━━━━━ Records for processing
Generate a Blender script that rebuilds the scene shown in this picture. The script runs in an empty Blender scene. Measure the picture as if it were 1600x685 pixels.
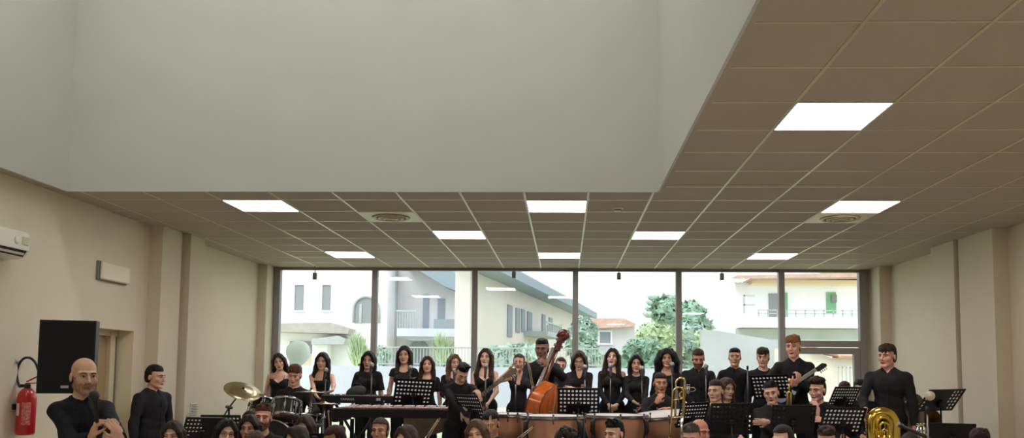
import bpy, math, random
import numpy as np
from mathutils import Vector, Matrix
random.seed(7)
SC = bpy.context.scene
COL = SC.collection
PI = math.pi

# ------------------------------------------------------------------ survey camera (measured from the ceiling grid)
F, YAW, PIT, ROLL, CX, CY = 1335.77, .0366, .0807, -.0090, 834.89, 475.12
EYE = 1.65
CEIL = EYE + 1.674
_y, _p, _r = YAW, PIT, ROLL
RM = (np.array([[math.cos(_r), math.sin(_r), 0], [-math.sin(_r), math.cos(_r), 0], [0, 0, 1]])
      @ np.array([[1, 0, 0], [0, 0, -1], [0, 1, 0]])
      @ np.array([[1, 0, 0], [0, math.cos(_p), math.sin(_p)], [0, -math.sin(_p), math.cos(_p)]])
      @ np.array([[math.cos(_y), math.sin(_y), 0], [-math.sin(_y), math.cos(_y), 0], [0, 0, 1]]))
EYEP = np.array([0, 0, EYE])


def ray(px, py):
    return RM.T @ np.array([(px - CX) / F, (py - CY) / F, 1.])


def at(px, py, Y):
    d = ray(px, py)
    return EYEP + d * (Y / d[1])


def atX(px, py, X):
    d = ray(px, py)
    return EYEP + d * (X / d[0])


# ------------------------------------------------------------------ materials
def lin(c):
    return tuple(((v / 12.92) if v <= .04045 else ((v + .055) / 1.055) ** 2.4) for v in c)


def rgb(r, g, b):
    return lin((r / 255, g / 255, b / 255)) + (1,)


def mat(name, col, rough=.5, metal=0., noise=0., nscale=30., bump=0., bscale=200., emit=None, estr=1., spec=.5, stretch=None, coat=0.):
    m = bpy.data.materials.new(name)
    m.use_nodes = True
    nt = m.node_tree
    b = nt.nodes['Principled BSDF']
    b.inputs['Base Color'].default_value = col
    b.inputs['Roughness'].default_value = rough
    b.inputs['Metallic'].default_value = metal
    b.inputs['Specular IOR Level'].default_value = spec
    if coat:
        b.inputs['Coat Weight'].default_value = coat
    if emit:
        b.inputs['Emission Color'].default_value = emit
        b.inputs['Emission Strength'].default_value = estr
    if noise or bump:
        tc = nt.nodes.new('ShaderNodeTexCoord')
        mp = nt.nodes.new('ShaderNodeMapping')
        nt.links.new(tc.outputs['Object'], mp.inputs[0])
        if stretch:
            mp.inputs['Scale'].default_value = stretch
    if noise:
        n = nt.nodes.new('ShaderNodeTexNoise')
        n.inputs['Scale'].default_value = nscale
        n.inputs['Detail'].default_value = 4
        nt.links.new(mp.outputs[0], n.inputs[0])
        r = nt.nodes.new('ShaderNodeValToRGB')
        r.color_ramp.elements[0].position = .3
        r.color_ramp.elements[1].position = .7
        r.color_ramp.elements[0].color = tuple(v * (1 - noise) for v in col[:3]) + (1,)
        r.color_ramp.elements[1].color = tuple(min(1, v * (1 + noise)) for v in col[:3]) + (1,)
        nt.links.new(n.outputs['Fac'], r.inputs[0])
        nt.links.new(r.outputs[0], b.inputs['Base Color'])
    if bump:
        n2 = nt.nodes.new('ShaderNodeTexNoise')
        n2.inputs['Scale'].default_value = bscale
        n2.inputs['Detail'].default_value = 3
        nt.links.new(mp.outputs[0], n2.inputs[0])
        bp = nt.nodes.new('ShaderNodeBump')
        bp.inputs['Strength'].default_value = bump
        bp.inputs['Distance'].default_value = .01
        nt.links.new(n2.outputs['Fac'], bp.inputs['Height'])
        nt.links.new(bp.outputs[0], b.inputs['Normal'])
    return m


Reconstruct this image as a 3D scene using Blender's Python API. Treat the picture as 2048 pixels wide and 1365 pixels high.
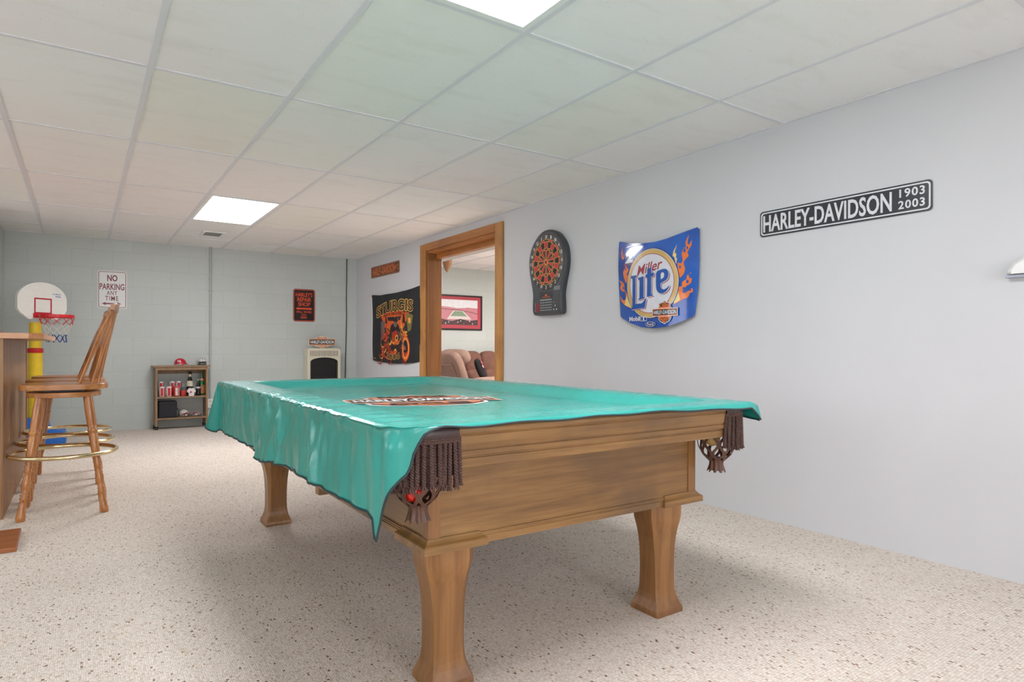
import bpy, math, random
from math import sin, cos, pi, radians, sqrt, exp, atan2, hypot
from mathutils import Vector, Matrix
from mathutils.geometry import tessellate_polygon

for _o in list(bpy.data.objects):
    bpy.data.objects.remove(_o)
C = bpy.context.scene.collection
SC = bpy.context.scene

# ------------------------------------------------------------------ camera
CAM_H = 0.98822
YAW = 0.60022
cam_d = bpy.data.cameras.new('camera')
cam_d.sensor_width = 36.0
cam_d.lens = 1255.47 / 2048 * 36.0
cam_d.shift_y = (696.56 - 682.5) / 2048
cam_d.clip_start = 0.02
cam = bpy.data.objects.new('camera', cam_d)
cam.matrix_world = (Matrix.Translation((0, 0, CAM_H)) @ Matrix.Rotation(-YAW, 4, 'Z')
                    @ Matrix.Rotation(pi / 2, 4, 'X') @ Matrix.Rotation(0.00287, 4, 'Z'))
C.objects.link(cam)
SC.camera = cam

# ------------------------------------------------------------------ world, light, exposure
world = bpy.data.worlds.new('world')
SC.world = world
world.use_nodes = True
world.node_tree.nodes['Background'].inputs[0].default_value = (0.9, 0.95, 1.0, 1)
world.node_tree.nodes['Background'].inputs[1].default_value = 0.3
LIGHT_STRENGTH = 17.0          # ceiling troffers
DEN_FILL = 100.0               # unseen lamp added to brighten the room beyond the door
SC.view_settings.view_transform = 'Standard'
SC.view_settings.look = 'None'
SC.view_settings.gamma = 1.0
SC.view_settings.use_curve_mapping = False
SC.view_settings.exposure = 0.50
WINDOW_FILL = 7.0                # glow of windows added out of view to brighten the room

# room dimensions
WX = 3.266      # right wall face
WY = 8.764      # far wall face
CH = 2.261      # ceiling
GX0, GY0, GA, GB = -0.3574, 3.2799, 0.6096, 1.2192   # ceiling grid
LX = -2.9       # left wall
BY = -4.2       # back wall
DX = 7.2        # far side of the den beyond the door
WT = 0.18       # right wall thickness

# ------------------------------------------------------------------ helpers
def lin(c):
    def f(v):
        v /= 255.0
        return v / 12.92 if v <= 0.04045 else ((v + 0.055) / 1.055) ** 2.4
    return (f(c[0]), f(c[1]), f(c[2]), 1.0)

class NT:
    def __init__(self, name):
        self.m = bpy.data.materials.new(name)
        self.m.use_nodes = True
        self.t = self.m.node_tree
        self.b = self.t.nodes['Principled BSDF']
    def n(self, typ, **kw):
        nd = self.t.nodes.new(typ)
        for k, v in kw.items():
            if k in nd.inputs:
                nd.inputs[k].default_value = v
            else:
                setattr(nd, k, v)
        return nd
    def l(self, a, b):
        self.t.links.new(a, b)
    def coord(self, scale=(1, 1, 1), rot=(0, 0, 0), world=False, loc=(0, 0, 0)):
        tc = self.n('ShaderNodeTexCoord')
        mp = self.n('ShaderNodeMapping')
        mp.inputs['Scale'].default_value = scale
        mp.inputs['Rotation'].default_value = rot
        mp.inputs['Location'].default_value = loc
        if world:
            g = self.n('ShaderNodeNewGeometry')
            self.l(g.outputs['Position'], mp.inputs[0])
        else:
            self.l(tc.outputs['Object'], mp.inputs[0])
        return mp.outputs[0]
    def noise(self, vec, scale, detail=4, rough=0.55, dist=0.0):
        nd = self.n('ShaderNodeTexNoise')
        nd.inputs['Scale'].default_value = scale
        nd.inputs['Detail'].default_value = detail
        nd.inputs['Roughness'].default_value = rough
        nd.inputs['Distortion'].default_value = dist
        self.l(vec, nd.inputs['Vector'])
        return nd.outputs['Fac']
    def ramp(self, fac, stops):
        r = self.n('ShaderNodeValToRGB')
        el = r.color_ramp.elements
        while len(el) < len(stops):
            el.new(0.5)
        for e, (p, c) in zip(el, stops):
            e.position = p
            e.color = c if len(c) == 4 else lin(c)
        self.l(fac, r.inputs[0])
        return r.outputs[0]
    def mix(self, fac, a, b, mode='MIX'):
        m = self.n('ShaderNodeMix', data_type='RGBA', blend_type=mode)
        for sock, val in ((m.inputs[0], fac), (m.inputs[6], a), (m.inputs[7], b)):
            if hasattr(val, 'is_linked') or hasattr(val, 'links'):
                self.l(val, sock)
            else:
                sock.default_value = val
        return m.outputs[2]
    def math(self, op, a, b=None, c=None):
        m = self.n('ShaderNodeMath', operation=op)
        for i, v in enumerate((a, b, c)):
            if v is None:
                continue
            if hasattr(v, 'links'):
                self.l(v, m.inputs[i])
            else:
                m.inputs[i].default_value = v
        return m.outputs[0]
    def bump(self, h, strength=0.3, dist=0.002):
        b = self.n('ShaderNodeBump')
        b.inputs['Strength'].default_value = strength
        b.inputs['Distance'].default_value = dist
        self.l(h, b.inputs['Height'])
        self.l(b.outputs[0], self.b.inputs['Normal'])
    def base(self, s):
        if hasattr(s, 'links'):
            self.l(s, self.b.inputs['Base Color'])
        else:
            self.b.inputs['Base Color'].default_value = s

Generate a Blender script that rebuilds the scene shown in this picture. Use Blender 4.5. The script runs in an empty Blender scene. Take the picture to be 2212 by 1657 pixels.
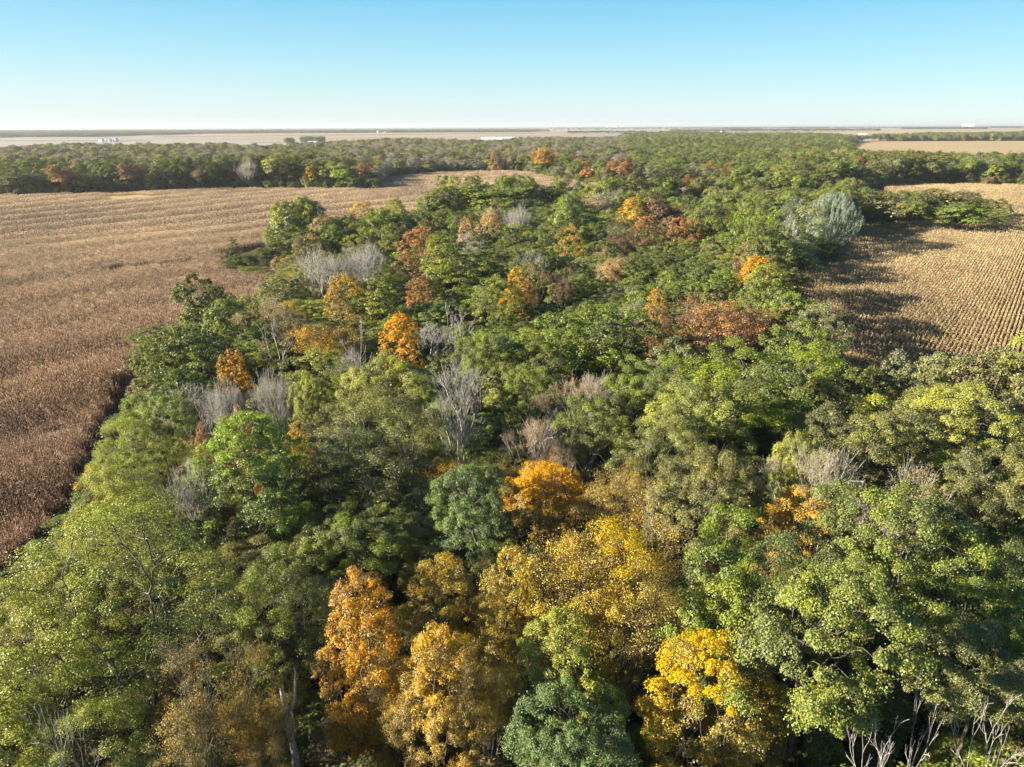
━━━━━━━━━━
* What to do:
Look for lines containing the string "scene" and copy them all.

* Right answer:
Generate a Blender script that rebuilds the scene shown in this picture. The script runs in an empty Blender scene. Measure the picture as if it were 1600x685 pixels.
SC = bpy.context.scene
Reconstruct this image as a 3D scene using Blender's Python API. Treat the picture as 2048 pixels wide and 1365 pixels high.
C = bpy.context.scene.collection
SC = bpy.context.scene
Generate a Blender script that rebuilds the scene shown in this picture. Use Blender 4.5. The script runs in an empty Blender scene. Take the picture to be 2212 by 1657 pixels.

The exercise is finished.